Strong’s G288 · Greek

ἄμπελος
ámpelos

Definition

a vine (as coiling about a support)

Etymology

probably from the base of G297 (ἀμφότερος) and that of G257 (ἅλων);

Word family

How the KJV renders it

  • vine

Every distinct English word the King James Version uses to translate this Greek term. The variety shows what readers in English receive across many different surface words — the same underlying word, scattered across the English Bible under different names.

What the first audience heard

On the last night, in the upper room, Jesus says ἡ ἄμπελος ἡ ἀληθινή (hē ampelos hē alēthinē), “the true vine.” There’s one word in that phrase carrying the whole load, and it isn’t ampelos, the vine. It’s “true.” Alēthinē means true in the sense of genuine, real, authentic — the original of which everything else is a copy. So “the true vine” means something like “the real vine, the vine as it was always meant to be.” Which raises the obvious question: true as opposed to what? If Jesus is the true vine, there’s a false one — or a failed one — somewhere in the background. And there is. There’s a whole vineyard of them.

Because in the Hebrew Scriptures, the vine almost always stands for one thing, and it isn’t God and it isn’t Wisdom. It’s Israel. And in nearly every place where Israel is the vine, Israel is the vine that failed. Start with Isaiah 5, the Song of the Vineyard — a love song that turns into an indictment. God planted a vineyard on a fertile hill, cleared the stones, planted the choicest vines, built a watchtower, dug a winepress, did everything right, and waited for good grapes. It yielded wild grapes — sour, worthless. And Isaiah tells you flat out what the vineyard was: “the vineyard of the LORD of hosts is the house of Israel.” Then Psalm 80: “You brought a vine out of Egypt… and planted it” — a vine God transplanted and tended, then watched ravaged, while the psalmist cries for him to come back and save it. Over and over, in prophet after prophet, Israel is God’s vine, and God’s vine disappoints. Planted with such care, and it brings forth wild grapes.
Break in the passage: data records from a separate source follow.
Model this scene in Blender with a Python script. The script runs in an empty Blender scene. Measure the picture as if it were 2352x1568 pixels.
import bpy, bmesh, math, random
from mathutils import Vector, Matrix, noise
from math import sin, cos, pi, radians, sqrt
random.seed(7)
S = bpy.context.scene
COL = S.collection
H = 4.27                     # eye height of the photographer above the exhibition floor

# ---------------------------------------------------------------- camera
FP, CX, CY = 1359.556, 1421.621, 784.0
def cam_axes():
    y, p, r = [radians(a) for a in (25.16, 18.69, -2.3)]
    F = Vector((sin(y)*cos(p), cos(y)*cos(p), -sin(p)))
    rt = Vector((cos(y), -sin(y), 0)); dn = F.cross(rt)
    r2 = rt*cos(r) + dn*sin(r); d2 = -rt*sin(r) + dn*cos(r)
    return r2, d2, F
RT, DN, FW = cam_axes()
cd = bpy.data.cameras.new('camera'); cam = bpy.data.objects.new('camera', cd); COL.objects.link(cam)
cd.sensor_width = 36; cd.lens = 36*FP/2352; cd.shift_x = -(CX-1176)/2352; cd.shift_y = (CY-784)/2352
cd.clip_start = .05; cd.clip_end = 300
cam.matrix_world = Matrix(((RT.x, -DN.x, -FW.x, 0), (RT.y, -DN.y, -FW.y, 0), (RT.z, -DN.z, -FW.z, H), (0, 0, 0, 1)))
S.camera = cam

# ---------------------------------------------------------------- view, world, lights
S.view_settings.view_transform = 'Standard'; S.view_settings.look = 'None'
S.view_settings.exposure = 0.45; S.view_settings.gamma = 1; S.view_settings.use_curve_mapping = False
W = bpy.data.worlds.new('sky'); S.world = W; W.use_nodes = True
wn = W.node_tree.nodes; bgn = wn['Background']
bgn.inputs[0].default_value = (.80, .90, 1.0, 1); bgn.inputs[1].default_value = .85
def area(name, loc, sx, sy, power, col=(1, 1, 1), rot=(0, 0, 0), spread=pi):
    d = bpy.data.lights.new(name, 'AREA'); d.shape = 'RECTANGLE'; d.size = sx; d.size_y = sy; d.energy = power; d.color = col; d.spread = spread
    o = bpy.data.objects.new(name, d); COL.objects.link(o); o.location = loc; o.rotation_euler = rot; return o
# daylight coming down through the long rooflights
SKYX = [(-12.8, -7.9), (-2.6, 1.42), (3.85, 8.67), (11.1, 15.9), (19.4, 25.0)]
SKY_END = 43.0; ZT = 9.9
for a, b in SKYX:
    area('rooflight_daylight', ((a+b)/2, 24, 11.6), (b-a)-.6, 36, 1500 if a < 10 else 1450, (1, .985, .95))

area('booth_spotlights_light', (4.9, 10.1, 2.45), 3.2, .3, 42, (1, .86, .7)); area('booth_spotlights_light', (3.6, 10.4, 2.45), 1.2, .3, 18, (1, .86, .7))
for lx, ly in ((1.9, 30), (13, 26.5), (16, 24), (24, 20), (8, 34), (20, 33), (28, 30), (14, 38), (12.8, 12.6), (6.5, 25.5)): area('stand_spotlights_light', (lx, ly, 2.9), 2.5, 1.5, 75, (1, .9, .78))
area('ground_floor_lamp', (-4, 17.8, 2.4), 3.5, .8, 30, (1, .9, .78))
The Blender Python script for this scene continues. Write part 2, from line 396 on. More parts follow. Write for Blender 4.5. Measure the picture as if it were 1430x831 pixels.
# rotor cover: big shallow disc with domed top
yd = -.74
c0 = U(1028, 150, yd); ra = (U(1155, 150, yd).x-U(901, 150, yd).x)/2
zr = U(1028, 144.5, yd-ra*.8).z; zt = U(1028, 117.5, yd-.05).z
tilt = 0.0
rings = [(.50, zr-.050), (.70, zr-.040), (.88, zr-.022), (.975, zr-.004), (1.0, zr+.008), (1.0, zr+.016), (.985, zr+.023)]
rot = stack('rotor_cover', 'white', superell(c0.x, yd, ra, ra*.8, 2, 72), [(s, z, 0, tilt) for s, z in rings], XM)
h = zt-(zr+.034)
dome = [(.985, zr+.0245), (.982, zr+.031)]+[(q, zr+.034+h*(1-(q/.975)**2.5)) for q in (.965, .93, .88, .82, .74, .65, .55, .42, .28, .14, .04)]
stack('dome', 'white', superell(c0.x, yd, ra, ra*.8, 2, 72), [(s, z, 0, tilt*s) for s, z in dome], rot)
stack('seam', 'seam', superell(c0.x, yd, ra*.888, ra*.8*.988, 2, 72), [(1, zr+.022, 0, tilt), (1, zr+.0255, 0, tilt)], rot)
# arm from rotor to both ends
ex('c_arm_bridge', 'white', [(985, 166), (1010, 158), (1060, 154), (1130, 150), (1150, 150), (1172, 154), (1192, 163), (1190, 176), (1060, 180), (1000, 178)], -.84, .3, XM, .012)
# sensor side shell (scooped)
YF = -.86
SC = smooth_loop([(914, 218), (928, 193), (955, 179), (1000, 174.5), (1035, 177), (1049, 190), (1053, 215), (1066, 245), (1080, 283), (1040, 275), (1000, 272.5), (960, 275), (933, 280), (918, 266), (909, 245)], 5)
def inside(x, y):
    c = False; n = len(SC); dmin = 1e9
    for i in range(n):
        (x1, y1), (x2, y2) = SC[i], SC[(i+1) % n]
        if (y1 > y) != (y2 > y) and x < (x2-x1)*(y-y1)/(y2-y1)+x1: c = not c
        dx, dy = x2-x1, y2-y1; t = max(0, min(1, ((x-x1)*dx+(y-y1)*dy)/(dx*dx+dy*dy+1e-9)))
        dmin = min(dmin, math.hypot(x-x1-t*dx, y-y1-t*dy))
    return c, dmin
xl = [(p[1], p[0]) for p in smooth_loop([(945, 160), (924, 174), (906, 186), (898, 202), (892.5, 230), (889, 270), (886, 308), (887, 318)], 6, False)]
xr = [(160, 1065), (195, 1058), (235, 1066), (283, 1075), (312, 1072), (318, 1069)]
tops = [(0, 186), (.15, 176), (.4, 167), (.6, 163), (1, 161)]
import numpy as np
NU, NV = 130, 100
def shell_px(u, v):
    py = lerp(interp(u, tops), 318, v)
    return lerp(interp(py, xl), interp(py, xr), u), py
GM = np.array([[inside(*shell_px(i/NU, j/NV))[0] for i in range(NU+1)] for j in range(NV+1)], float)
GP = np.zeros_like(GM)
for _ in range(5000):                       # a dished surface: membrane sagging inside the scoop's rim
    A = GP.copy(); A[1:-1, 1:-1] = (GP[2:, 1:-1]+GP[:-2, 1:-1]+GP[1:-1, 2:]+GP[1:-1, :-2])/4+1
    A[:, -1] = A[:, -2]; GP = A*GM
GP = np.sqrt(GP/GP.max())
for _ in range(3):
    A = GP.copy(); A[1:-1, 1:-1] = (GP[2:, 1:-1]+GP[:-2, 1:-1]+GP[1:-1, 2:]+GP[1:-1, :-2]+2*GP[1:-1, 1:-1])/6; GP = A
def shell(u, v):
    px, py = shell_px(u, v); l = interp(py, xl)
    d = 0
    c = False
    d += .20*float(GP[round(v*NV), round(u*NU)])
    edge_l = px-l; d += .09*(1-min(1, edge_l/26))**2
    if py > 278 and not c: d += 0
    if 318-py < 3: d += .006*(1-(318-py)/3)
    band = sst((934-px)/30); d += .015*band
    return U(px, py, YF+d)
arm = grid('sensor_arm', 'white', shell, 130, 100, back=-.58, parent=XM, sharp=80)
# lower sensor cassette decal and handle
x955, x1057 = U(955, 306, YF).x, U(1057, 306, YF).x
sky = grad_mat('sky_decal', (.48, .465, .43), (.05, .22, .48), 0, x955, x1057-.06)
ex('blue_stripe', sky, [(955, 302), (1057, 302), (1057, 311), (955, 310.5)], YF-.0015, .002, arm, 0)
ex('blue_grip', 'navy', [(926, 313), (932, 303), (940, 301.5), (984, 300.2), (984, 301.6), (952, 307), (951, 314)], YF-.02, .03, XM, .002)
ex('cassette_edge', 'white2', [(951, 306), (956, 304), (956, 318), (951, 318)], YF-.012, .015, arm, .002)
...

Now hear Jesus, in the upper room, say “I am the true vine.” Against that whole sorrowing tradition — the vine gone wild, the vine that bore bad fruit — he says: I am the genuine one. The vine Israel was always meant to be and never quite was. The one that finally bears the fruit the vineyard was planted for.

This is fulfillment in its purest and most pointed form — a particular version of it that’s sometimes called the “true Israel” move: Jesus stepping into Israel’s own role and being it truly. Notice what it isn’t. It isn’t a claim to be God. The vine was never God. Where the shepherd put Jesus in God’s role, the vine puts him in Israel’s — and says he fills it truly. And the disciples are folded right in: “I am the vine; you are the branches.” The life of the true vine runs out into them. They bear fruit not by trying harder than the old vine did, but by abiding — staying connected, letting its life flow through. It’s the gentlest of the pictures, and the most relational: the true vine, at last, bearing the fruit the whole vineyard was for.